• Task instructions
Single out each line with the word "that" and copy it.

• Listed entries
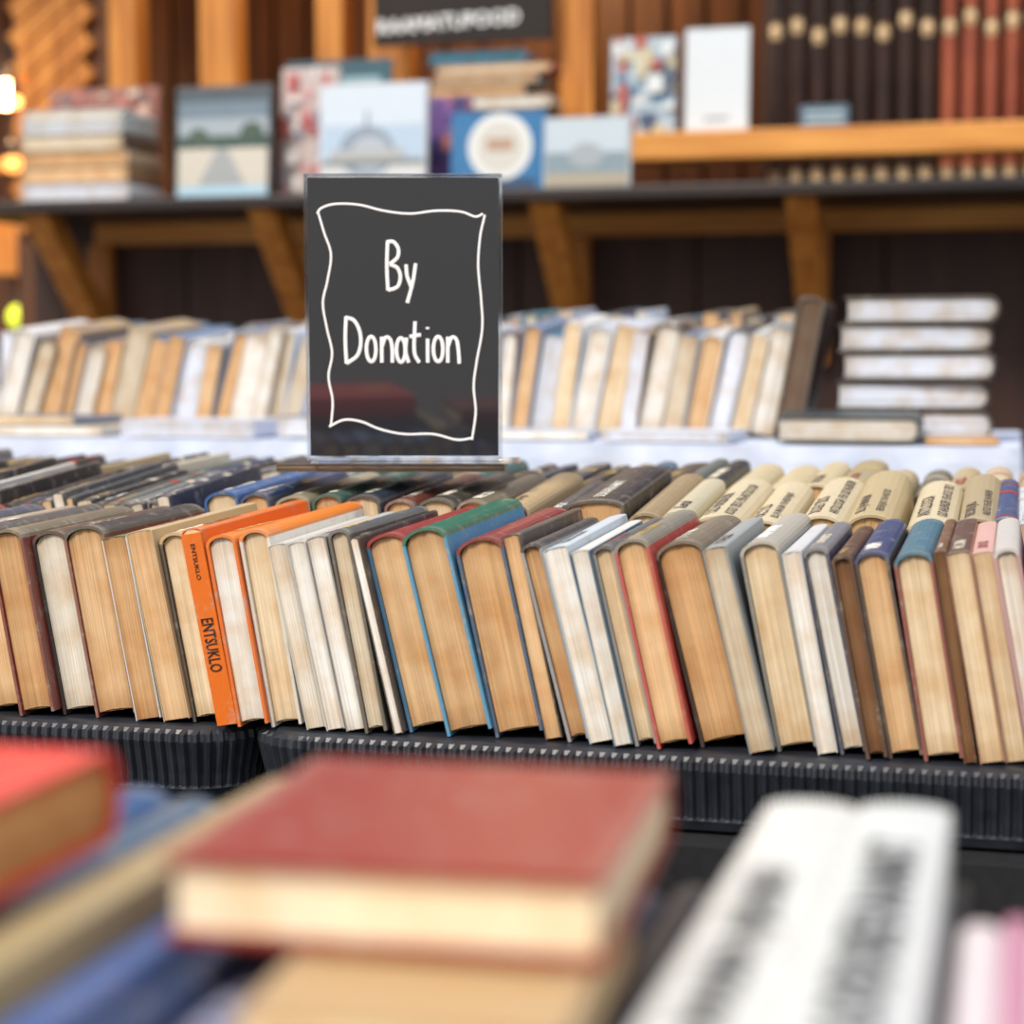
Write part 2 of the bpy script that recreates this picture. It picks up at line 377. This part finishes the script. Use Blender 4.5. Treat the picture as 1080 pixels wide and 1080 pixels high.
* * *
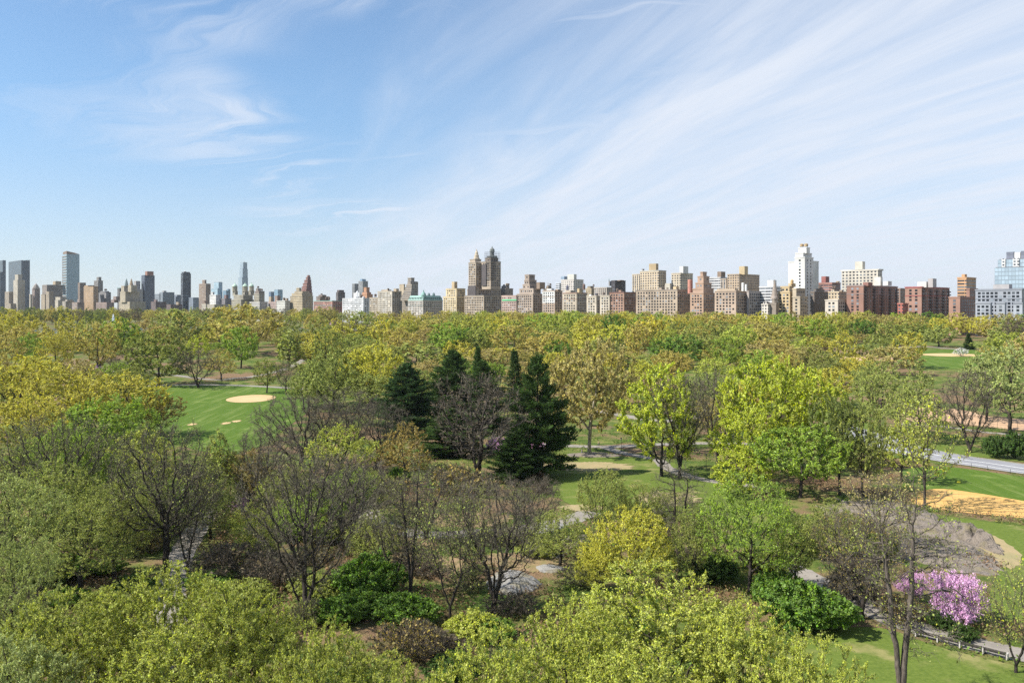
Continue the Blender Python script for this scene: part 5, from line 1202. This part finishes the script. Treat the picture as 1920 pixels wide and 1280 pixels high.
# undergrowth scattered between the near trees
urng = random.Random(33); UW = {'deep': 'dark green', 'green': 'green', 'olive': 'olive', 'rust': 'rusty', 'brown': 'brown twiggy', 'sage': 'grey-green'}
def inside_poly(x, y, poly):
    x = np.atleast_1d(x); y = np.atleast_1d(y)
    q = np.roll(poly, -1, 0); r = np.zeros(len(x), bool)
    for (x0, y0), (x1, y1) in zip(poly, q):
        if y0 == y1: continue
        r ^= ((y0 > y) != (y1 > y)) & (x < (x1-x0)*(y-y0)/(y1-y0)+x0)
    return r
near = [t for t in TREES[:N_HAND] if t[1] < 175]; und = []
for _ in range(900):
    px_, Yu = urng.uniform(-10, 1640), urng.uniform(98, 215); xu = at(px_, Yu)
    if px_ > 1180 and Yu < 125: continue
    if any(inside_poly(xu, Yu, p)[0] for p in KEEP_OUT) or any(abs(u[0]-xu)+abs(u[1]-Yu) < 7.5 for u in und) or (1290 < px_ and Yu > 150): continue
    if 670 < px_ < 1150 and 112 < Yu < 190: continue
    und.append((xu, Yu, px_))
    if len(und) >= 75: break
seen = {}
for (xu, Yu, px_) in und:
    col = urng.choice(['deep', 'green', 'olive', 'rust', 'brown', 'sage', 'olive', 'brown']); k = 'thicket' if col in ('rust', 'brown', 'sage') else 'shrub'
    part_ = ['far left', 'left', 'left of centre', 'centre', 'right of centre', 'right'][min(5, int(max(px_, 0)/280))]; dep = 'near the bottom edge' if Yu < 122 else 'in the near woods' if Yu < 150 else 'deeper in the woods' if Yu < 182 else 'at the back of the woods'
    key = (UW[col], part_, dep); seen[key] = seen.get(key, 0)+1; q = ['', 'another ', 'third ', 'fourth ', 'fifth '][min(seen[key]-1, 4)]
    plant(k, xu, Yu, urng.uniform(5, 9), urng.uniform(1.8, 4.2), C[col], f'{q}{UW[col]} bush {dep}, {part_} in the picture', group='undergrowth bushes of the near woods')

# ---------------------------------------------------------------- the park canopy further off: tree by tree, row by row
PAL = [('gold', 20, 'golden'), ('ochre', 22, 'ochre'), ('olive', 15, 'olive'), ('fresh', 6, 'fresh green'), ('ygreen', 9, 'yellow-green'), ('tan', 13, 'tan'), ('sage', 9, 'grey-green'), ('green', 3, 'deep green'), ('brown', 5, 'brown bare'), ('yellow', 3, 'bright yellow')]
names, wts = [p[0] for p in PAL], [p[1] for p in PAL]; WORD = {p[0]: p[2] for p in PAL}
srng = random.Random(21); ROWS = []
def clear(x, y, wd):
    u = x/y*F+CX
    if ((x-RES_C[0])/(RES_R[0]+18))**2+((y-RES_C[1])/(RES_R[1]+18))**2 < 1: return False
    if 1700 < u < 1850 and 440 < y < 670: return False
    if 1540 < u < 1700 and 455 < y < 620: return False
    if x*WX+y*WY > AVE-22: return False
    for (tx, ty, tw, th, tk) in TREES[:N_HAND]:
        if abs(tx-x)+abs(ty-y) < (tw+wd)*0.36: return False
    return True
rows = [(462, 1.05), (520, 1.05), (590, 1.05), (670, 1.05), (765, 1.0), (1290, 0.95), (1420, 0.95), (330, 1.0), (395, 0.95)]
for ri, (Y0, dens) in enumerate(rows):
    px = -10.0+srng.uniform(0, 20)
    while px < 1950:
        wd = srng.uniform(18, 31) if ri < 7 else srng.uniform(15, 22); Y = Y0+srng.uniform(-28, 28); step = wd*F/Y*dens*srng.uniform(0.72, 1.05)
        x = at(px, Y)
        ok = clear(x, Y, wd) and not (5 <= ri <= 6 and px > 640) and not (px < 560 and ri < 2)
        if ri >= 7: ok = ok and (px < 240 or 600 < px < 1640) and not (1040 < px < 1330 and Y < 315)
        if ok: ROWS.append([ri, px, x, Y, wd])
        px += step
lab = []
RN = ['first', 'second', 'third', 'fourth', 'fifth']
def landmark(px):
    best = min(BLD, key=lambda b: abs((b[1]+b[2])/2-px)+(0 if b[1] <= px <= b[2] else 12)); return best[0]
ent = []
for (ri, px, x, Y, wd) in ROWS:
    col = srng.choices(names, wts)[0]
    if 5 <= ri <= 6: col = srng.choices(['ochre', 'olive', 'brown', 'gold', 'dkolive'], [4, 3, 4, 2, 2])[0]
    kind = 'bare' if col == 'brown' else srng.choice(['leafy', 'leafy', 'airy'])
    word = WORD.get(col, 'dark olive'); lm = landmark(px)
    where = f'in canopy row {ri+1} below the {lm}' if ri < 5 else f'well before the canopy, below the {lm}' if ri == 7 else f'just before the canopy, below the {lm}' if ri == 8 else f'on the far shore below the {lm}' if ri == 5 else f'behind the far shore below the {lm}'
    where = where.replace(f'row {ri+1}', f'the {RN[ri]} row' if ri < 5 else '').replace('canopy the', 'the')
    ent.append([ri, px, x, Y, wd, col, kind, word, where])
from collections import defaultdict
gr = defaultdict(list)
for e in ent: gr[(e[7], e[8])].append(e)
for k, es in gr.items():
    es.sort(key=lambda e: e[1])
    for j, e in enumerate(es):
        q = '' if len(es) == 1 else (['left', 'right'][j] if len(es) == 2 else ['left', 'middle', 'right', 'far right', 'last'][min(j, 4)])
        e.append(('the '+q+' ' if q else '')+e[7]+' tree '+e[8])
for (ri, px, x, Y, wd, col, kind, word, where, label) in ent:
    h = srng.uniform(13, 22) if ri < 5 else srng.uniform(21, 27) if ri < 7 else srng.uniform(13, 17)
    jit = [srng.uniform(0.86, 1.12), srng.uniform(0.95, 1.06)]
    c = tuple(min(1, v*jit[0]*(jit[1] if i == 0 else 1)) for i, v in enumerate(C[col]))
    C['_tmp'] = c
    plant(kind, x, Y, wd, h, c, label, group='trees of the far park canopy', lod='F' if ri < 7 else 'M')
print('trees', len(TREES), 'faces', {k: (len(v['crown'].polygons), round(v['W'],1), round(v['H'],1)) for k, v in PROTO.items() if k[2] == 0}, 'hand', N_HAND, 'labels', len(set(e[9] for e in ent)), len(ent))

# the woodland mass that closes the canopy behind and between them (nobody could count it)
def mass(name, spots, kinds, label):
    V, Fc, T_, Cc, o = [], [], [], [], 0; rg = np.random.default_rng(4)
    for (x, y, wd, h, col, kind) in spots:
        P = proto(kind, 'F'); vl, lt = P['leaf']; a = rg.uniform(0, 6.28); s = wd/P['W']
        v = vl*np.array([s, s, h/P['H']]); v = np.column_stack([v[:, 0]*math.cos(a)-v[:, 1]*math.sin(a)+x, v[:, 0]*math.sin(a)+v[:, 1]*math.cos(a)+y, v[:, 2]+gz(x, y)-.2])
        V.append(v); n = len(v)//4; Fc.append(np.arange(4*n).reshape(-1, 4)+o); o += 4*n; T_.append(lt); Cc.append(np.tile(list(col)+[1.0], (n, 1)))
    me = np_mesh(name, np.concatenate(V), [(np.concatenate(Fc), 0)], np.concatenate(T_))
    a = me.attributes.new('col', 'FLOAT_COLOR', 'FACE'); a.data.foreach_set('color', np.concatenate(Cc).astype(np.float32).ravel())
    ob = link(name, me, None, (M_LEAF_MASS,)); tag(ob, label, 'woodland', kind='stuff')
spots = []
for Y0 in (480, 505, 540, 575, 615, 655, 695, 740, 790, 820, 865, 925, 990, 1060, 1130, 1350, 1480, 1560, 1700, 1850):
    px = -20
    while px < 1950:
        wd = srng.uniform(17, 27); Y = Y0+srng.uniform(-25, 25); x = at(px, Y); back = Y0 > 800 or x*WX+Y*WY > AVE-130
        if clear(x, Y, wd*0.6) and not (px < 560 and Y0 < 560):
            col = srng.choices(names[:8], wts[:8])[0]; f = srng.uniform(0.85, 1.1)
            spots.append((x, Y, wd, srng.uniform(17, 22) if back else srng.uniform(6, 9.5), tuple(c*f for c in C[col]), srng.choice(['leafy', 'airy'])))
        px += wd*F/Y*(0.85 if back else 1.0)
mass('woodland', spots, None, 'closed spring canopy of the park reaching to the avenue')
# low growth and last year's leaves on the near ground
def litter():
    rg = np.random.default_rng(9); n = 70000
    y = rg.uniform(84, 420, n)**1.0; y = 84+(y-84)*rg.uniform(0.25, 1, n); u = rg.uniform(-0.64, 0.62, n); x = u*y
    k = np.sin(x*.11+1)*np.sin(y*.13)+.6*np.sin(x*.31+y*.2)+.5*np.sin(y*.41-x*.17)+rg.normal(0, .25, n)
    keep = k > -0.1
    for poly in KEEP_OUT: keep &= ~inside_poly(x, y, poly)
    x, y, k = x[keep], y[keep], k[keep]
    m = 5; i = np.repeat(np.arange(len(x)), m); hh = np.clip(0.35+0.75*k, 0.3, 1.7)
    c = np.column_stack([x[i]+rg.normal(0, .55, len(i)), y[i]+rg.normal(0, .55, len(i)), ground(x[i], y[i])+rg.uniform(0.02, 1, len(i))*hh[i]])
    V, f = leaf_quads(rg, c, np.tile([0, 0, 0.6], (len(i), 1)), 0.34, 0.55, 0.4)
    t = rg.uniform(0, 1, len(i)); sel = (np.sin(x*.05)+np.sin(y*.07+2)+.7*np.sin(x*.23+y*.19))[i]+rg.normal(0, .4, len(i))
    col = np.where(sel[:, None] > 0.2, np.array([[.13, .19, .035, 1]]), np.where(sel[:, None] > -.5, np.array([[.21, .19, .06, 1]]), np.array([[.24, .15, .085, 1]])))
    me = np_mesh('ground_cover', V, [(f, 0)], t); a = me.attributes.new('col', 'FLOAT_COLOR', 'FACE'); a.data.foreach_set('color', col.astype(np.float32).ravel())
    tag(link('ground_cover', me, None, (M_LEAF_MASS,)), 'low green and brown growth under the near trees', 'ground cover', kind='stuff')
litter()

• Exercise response
Write part 2 of the bpy script that recreates this picture. It picks up at line 377. This part finishes the script. Use Blender 4.5. Treat the picture as 1080 pixels wide and 1080 pixels high.
# the woodland mass that closes the canopy behind and between them (nobody could count it)